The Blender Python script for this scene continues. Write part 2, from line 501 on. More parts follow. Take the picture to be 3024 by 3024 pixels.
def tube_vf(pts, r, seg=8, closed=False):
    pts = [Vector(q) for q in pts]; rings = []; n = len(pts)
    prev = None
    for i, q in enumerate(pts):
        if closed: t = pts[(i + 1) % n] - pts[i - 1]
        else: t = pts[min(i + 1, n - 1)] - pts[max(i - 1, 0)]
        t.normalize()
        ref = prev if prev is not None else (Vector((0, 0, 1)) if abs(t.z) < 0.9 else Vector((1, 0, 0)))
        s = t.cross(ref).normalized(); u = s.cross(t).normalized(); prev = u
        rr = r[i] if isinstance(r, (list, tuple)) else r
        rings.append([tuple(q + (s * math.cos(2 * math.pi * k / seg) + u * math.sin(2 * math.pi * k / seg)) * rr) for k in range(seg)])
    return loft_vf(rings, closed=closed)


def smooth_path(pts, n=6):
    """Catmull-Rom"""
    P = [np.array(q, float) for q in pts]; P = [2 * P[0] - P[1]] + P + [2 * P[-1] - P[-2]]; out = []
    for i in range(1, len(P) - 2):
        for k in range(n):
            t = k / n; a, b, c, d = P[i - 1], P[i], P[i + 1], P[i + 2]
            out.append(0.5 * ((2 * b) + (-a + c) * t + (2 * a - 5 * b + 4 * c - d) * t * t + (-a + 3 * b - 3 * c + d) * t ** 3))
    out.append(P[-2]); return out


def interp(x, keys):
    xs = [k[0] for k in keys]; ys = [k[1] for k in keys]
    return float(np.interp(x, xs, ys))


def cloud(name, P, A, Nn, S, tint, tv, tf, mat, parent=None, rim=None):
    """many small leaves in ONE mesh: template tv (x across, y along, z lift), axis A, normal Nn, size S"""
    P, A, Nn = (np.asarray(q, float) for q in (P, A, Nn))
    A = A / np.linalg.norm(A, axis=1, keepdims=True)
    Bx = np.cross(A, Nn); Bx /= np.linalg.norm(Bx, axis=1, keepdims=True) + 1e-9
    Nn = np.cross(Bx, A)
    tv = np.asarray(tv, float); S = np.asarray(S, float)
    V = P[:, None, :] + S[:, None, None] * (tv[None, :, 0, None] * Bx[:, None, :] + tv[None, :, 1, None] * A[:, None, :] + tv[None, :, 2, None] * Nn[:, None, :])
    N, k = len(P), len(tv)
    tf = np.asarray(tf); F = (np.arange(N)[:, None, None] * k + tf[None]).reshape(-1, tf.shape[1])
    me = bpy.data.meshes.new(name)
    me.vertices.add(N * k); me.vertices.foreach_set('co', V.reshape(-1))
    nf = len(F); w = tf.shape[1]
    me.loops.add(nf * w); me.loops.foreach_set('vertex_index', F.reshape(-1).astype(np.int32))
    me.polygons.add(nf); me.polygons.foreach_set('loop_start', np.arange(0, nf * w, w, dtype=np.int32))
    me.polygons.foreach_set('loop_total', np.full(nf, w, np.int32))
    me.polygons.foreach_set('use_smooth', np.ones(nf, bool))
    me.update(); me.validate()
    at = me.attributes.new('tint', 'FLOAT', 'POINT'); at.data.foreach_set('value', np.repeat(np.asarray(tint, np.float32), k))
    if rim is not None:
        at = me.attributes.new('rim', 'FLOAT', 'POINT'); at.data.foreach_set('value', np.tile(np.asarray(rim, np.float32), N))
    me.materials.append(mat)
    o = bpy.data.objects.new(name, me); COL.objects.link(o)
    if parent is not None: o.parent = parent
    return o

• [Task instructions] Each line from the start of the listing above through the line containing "out.append(P[-2]); return out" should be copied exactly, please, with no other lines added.

• [Result for this exercise]
The Blender Python script for this scene continues. Write part 2, from line 501 on. More parts follow. Take the picture to be 3024 by 3024 pixels.
def tube_vf(pts, r, seg=8, closed=False):
    pts = [Vector(q) for q in pts]; rings = []; n = len(pts)
    prev = None
    for i, q in enumerate(pts):
        if closed: t = pts[(i + 1) % n] - pts[i - 1]
        else: t = pts[min(i + 1, n - 1)] - pts[max(i - 1, 0)]
        t.normalize()
        ref = prev if prev is not None else (Vector((0, 0, 1)) if abs(t.z) < 0.9 else Vector((1, 0, 0)))
        s = t.cross(ref).normalized(); u = s.cross(t).normalized(); prev = u
        rr = r[i] if isinstance(r, (list, tuple)) else r
        rings.append([tuple(q + (s * math.cos(2 * math.pi * k / seg) + u * math.sin(2 * math.pi * k / seg)) * rr) for k in range(seg)])
    return loft_vf(rings, closed=closed)


def smooth_path(pts, n=6):
    """Catmull-Rom"""
    P = [np.array(q, float) for q in pts]; P = [2 * P[0] - P[1]] + P + [2 * P[-1] - P[-2]]; out = []
    for i in range(1, len(P) - 2):
        for k in range(n):
            t = k / n; a, b, c, d = P[i - 1], P[i], P[i + 1], P[i + 2]
            out.append(0.5 * ((2 * b) + (-a + c) * t + (2 * a - 5 * b + 4 * c - d) * t * t + (-a + 3 * b - 3 * c + d) * t ** 3))
    out.append(P[-2]); return out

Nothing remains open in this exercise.